*Goal:* Write out exactly the lines from the line with "Keep writing the" through the line with "g = G(150, 765);", including both, and nothing more.

*Stored items:*
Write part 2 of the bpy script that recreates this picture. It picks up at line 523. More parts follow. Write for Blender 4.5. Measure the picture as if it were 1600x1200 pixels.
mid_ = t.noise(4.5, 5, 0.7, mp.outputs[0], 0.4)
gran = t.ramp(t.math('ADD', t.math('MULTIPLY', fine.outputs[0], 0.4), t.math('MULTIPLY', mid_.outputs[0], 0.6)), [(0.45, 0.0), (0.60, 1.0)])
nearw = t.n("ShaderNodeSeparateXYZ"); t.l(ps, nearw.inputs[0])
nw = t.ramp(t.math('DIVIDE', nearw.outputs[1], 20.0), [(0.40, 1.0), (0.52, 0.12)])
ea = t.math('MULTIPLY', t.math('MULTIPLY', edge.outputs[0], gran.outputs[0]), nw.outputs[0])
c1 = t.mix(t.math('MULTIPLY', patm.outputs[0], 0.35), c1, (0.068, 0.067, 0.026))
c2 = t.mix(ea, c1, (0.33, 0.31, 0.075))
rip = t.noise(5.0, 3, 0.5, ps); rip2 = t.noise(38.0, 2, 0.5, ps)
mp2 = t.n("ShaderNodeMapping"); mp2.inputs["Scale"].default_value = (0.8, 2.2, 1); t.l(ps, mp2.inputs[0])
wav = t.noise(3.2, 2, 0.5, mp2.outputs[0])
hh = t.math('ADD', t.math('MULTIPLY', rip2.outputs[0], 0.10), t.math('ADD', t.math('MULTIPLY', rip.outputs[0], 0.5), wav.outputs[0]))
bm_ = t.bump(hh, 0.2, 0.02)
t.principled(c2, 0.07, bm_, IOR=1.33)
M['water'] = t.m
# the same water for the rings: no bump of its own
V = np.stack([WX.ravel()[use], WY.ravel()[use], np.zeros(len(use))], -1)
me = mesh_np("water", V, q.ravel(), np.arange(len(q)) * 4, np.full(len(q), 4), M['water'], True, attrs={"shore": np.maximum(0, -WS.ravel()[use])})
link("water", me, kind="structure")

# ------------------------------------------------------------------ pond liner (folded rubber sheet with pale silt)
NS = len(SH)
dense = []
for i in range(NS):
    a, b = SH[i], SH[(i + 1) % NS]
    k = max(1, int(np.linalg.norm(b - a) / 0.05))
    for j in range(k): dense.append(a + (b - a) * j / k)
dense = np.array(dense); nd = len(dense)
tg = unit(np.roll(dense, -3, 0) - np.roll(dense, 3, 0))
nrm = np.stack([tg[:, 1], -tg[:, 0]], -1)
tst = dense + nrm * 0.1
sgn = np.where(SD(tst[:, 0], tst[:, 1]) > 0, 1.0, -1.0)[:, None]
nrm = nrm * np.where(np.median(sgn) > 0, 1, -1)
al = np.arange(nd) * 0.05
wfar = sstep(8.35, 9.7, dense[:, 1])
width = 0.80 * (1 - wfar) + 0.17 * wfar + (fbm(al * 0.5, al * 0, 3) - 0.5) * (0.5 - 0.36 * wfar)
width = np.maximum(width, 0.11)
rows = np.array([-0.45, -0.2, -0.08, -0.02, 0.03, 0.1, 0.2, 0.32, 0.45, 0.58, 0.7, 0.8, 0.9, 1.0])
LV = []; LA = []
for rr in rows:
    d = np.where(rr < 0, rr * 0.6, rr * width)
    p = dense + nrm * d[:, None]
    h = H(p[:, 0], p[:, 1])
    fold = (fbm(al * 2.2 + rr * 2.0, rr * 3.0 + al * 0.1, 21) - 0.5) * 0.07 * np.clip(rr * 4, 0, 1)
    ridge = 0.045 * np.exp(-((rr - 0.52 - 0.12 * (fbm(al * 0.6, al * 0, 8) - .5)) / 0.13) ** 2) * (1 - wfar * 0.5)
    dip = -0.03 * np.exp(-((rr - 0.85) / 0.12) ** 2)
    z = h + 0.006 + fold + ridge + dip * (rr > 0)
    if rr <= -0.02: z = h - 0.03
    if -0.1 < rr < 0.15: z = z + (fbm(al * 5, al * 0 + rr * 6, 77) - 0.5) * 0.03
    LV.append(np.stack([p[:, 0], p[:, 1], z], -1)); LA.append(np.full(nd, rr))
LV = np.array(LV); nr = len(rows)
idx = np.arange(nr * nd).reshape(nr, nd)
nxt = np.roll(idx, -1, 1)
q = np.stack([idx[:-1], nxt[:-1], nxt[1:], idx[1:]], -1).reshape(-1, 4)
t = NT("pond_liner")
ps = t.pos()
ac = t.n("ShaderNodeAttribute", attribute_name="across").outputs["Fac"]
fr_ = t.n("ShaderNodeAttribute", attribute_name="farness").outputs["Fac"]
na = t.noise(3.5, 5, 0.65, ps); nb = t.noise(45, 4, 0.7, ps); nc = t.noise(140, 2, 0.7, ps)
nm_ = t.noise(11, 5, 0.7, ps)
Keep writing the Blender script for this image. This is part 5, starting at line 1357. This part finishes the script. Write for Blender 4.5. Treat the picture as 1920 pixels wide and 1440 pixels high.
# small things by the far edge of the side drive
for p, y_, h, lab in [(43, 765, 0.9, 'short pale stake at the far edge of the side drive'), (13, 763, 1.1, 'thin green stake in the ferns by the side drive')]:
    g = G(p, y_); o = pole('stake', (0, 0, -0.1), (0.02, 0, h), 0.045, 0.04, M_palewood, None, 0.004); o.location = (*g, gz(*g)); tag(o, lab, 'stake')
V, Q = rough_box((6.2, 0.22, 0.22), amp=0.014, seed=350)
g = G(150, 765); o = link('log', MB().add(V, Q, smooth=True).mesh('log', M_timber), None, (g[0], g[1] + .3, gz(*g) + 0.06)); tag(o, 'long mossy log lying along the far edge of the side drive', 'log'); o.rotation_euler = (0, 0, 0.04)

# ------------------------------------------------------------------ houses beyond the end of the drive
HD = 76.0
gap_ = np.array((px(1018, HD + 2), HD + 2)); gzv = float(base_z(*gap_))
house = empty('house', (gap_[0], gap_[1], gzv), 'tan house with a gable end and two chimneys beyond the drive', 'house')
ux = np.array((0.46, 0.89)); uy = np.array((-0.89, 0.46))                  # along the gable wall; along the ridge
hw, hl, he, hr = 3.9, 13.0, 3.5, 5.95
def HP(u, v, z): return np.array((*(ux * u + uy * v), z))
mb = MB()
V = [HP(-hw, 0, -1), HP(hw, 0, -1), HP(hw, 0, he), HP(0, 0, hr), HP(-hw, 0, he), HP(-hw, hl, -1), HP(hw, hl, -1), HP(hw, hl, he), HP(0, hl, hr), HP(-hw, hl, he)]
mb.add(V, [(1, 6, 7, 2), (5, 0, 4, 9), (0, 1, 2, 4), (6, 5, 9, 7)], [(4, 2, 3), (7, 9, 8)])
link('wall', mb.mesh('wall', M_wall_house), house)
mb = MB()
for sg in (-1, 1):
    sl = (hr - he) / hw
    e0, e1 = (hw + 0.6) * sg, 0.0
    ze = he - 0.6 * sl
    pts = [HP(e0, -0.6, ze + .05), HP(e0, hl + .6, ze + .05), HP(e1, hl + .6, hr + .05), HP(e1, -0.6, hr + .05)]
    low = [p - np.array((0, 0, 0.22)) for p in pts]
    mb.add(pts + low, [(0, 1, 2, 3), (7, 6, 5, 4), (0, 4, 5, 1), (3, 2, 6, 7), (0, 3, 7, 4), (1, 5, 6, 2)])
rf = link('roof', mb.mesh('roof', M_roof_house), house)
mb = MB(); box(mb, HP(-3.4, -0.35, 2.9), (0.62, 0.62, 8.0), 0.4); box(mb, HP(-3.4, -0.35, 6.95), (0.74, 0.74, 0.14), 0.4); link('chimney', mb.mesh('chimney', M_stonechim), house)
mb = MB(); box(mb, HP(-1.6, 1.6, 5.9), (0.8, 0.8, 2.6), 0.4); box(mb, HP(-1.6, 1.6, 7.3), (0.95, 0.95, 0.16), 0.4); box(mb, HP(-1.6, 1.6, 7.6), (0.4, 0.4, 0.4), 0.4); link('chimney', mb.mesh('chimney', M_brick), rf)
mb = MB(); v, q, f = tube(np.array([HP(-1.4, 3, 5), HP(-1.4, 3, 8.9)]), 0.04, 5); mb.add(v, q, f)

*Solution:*
Keep writing the Blender script for this image. This is part 5, starting at line 1357. This part finishes the script. Write for Blender 4.5. Treat the picture as 1920 pixels wide and 1440 pixels high.
# small things by the far edge of the side drive
for p, y_, h, lab in [(43, 765, 0.9, 'short pale stake at the far edge of the side drive'), (13, 763, 1.1, 'thin green stake in the ferns by the side drive')]:
    g = G(p, y_); o = pole('stake', (0, 0, -0.1), (0.02, 0, h), 0.045, 0.04, M_palewood, None, 0.004); o.location = (*g, gz(*g)); tag(o, lab, 'stake')
V, Q = rough_box((6.2, 0.22, 0.22), amp=0.014, seed=350)
g = G(150, 765); o = link('log', MB().add(V, Q, smooth=True).mesh('log', M_timber), None, (g[0], g[1] + .3, gz(*g) + 0.06)); tag(o, 'long mossy log lying along the far edge of the side drive', 'log'); o.rotation_euler = (0, 0, 0.04)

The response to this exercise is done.